The essence of Deep POV or close storytelling (whether in 1st, 2nd, or 3rd person) is bonding your reader to your character, so that they can suspend their disbelief for a few hours and live the adventure. It's what moves the reader to cry, to laugh, to push your book into the hands of their friends and say, "You must read this!"

As promised, I'm giving away another 5 page critique!
(Only a couple more Critique Wednesdays left before summer runs away.)

Legalese: I'll randomly chose a winner of a 5 page critique via Rafflecopter. The critiques will be offline, not posted on the blog. My critique philosophy is "honesty with kindness." I believe someone can't learn while they're in pain, so it's important to temper the truth with gentleness. I also believe my job as a critiquer is to help you tell your story better, not change it to be the story I would write.

a Rafflecopter giveaway


  1. Great post! I see this issue a lot and I love how you break it down.

    1. Thanks! I try to cover a range of what will help people – beginner to more advanced – but it’s hard to know what will help the most. At least it provides something you can point people to, when they ask. :)
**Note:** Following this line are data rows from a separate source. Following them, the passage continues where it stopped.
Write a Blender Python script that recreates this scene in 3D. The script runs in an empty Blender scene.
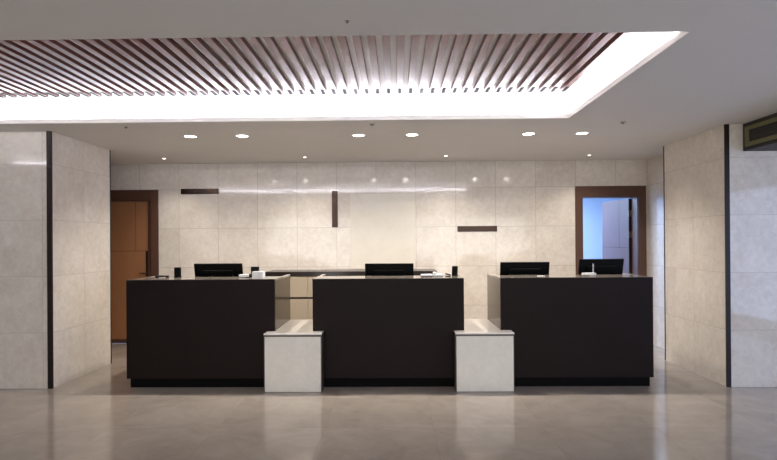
import bpy, bmesh, math, random
from mathutils import Vector, Matrix, Euler
random.seed(7)
sc = bpy.context.scene
COL = sc.collection
PI = math.pi
R = math.radians

# ------------------------------------------------------------------ materials
def lin(c):
    f = lambda v: v/12.92 if v <= .04045 else ((v+.055)/1.055)**2.4
    return tuple(f(v/255) for v in c) + (1,)

def newmat(name):
    m = bpy.data.materials.new(name); m.use_nodes = True
    nt = m.node_tree
    return m, nt, nt.nodes['Principled BSDF']

def plain(name, rgb, rough=.5, metal=0., spec=.5, noise=0., nscale=30, bump=0.):
    m, nt, b = newmat(name)
    b.inputs['Base Color'].default_value = lin(rgb)
    b.inputs['Roughness'].default_value = rough
    b.inputs['Metallic'].default_value = metal
    b.inputs['Specular IOR Level'].default_value = spec
    if noise or bump:
        tc = nt.nodes.new('ShaderNodeTexCoord')
        n = nt.nodes.new('ShaderNodeTexNoise'); n.inputs['Scale'].default_value = nscale
        n.inputs['Detail'].default_value = 4
        nt.links.new(tc.outputs['Object'], n.inputs['Vector'])
        if noise:
            mx = nt.nodes.new('ShaderNodeMix'); mx.data_type = 'RGBA'
            c = lin(rgb)
            mx.inputs[6].default_value = tuple(v*(1-noise) for v in c[:3]) + (1,)
            mx.inputs[7].default_value = tuple(min(1, v*(1+noise)) for v in c[:3]) + (1,)
            nt.links.new(n.outputs['Fac'], mx.inputs[0])
            nt.links.new(mx.outputs[2], b.inputs['Base Color'])
        if bump:
            bp = nt.nodes.new('ShaderNodeBump'); bp.inputs['Strength'].default_value = bump
            bp.inputs['Distance'].default_value = .002
            nt.links.new(n.outputs['Fac'], bp.inputs['Height'])
            nt.links.new(bp.outputs['Normal'], b.inputs['Normal'])
    return m

def emit(name, rgb, strength):
    m, nt, b = newmat(name)
    b.inputs['Base Color'].default_value = (0.8, 0.8, 0.8, 1)
    b.inputs['Emission Color'].default_value = lin(rgb)
    b.inputs['Emission Strength'].default_value = strength
    return m

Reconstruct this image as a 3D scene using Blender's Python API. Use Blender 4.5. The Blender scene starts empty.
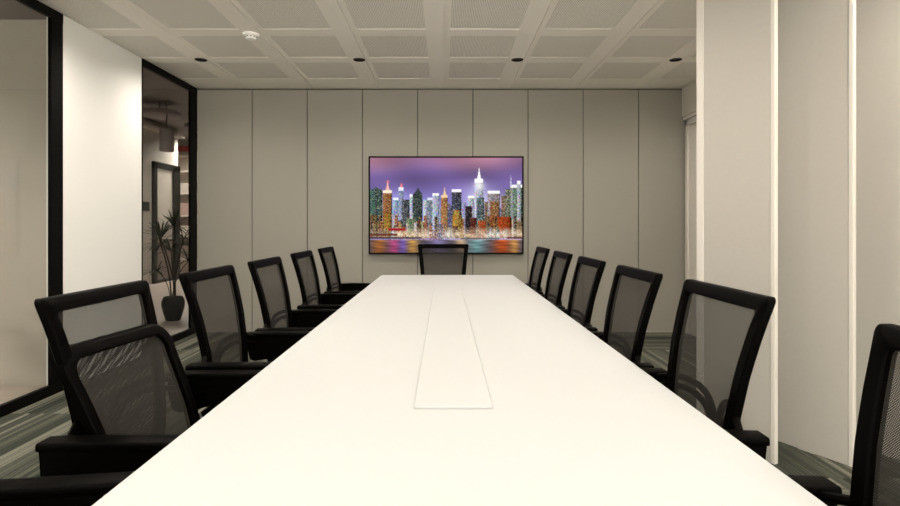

  2. I would recommend every writer, at least once in their careers, rewrites a 100,000 word MS from one POV into another. 3rd limited to 1st is what I did, but you can do something else. I've never learned as much about POV as I did doing that. It was a ton of work, sure, but it was worth it.

    1. That is an excellent point! (And for the less brave, a short story might do the trick.) I did that once (1st person to 3rd, multiple POVs) and it was very instructive. There’s nothing like the hands-on mechanics to understand how the beast works.

    2. I also did a 1st to 3rd, multiple pov. I totally agree with that.

  3. I've written in both first and third. I've learned a lot. This is a great post. Thanks.

  4. I'm dealing with this issues RIGHT now in my MS. I keep changing it back and forth and I can't decide which one fits the story better.

    1. The way I've always heard best (to decide) is going back to story. Whose story is this? If you're just trying to get information in by having another POV, that's not the best reason. Try writing your blurb - a one paragraph distillation of the story - for each POV character you're considering. Your story should POP right out of that - if not, you may need to think about your story more, to have that firmly in your head, before deciding whose story it is. Good luck!

  5. I admit, I do like interior design, pottery, and things made out of whicker.

    1. Yes, but you could write a Pottery Barn catalogue I would actually want to read. :)

  6. I found an older ms and I was appalled by the head hopping I did! Don't do that now :)

  7. The first book I wrote was distant 3rd, sharing thoughts from multiple characters within the same scene. I've learned now that 1st person and deep 3rd are where it's at, especially for YA. Changing to 1st person was tough, but it was a great challenge that helped push my writing.

    1. Exactly! I think writing in 1st/deep 3rd really helps hone your craft. Once you master that, you can play more. It's not that one or the other is right/wrong, but you have to challenge yourself to learn. :)

  8. Great post, Sue! These are awesome tips to keep in my head when starting new books. On an unrelated note, I want to see that SPIDERMAN so bad! :o)

  9. I almost always do third-person omniscient, but once in a great while will do something that's more third-person limited. A long time ago, I wrote more in the first-person (but only one book-length story, told in diary format), but it's been probably 20 years since I last did that. I've decided to finally take that pioneer saga off the shelf and give it a radical makeover, so it's going to be a challenge to see if I even remember how to write first-person and not get into anyone else's head!

    1. Sounds like a great writing challenge! Good luck!

  10. Ashes by Isla Bick is an amazing example of close 3rd person. You don't even realize it's not in first.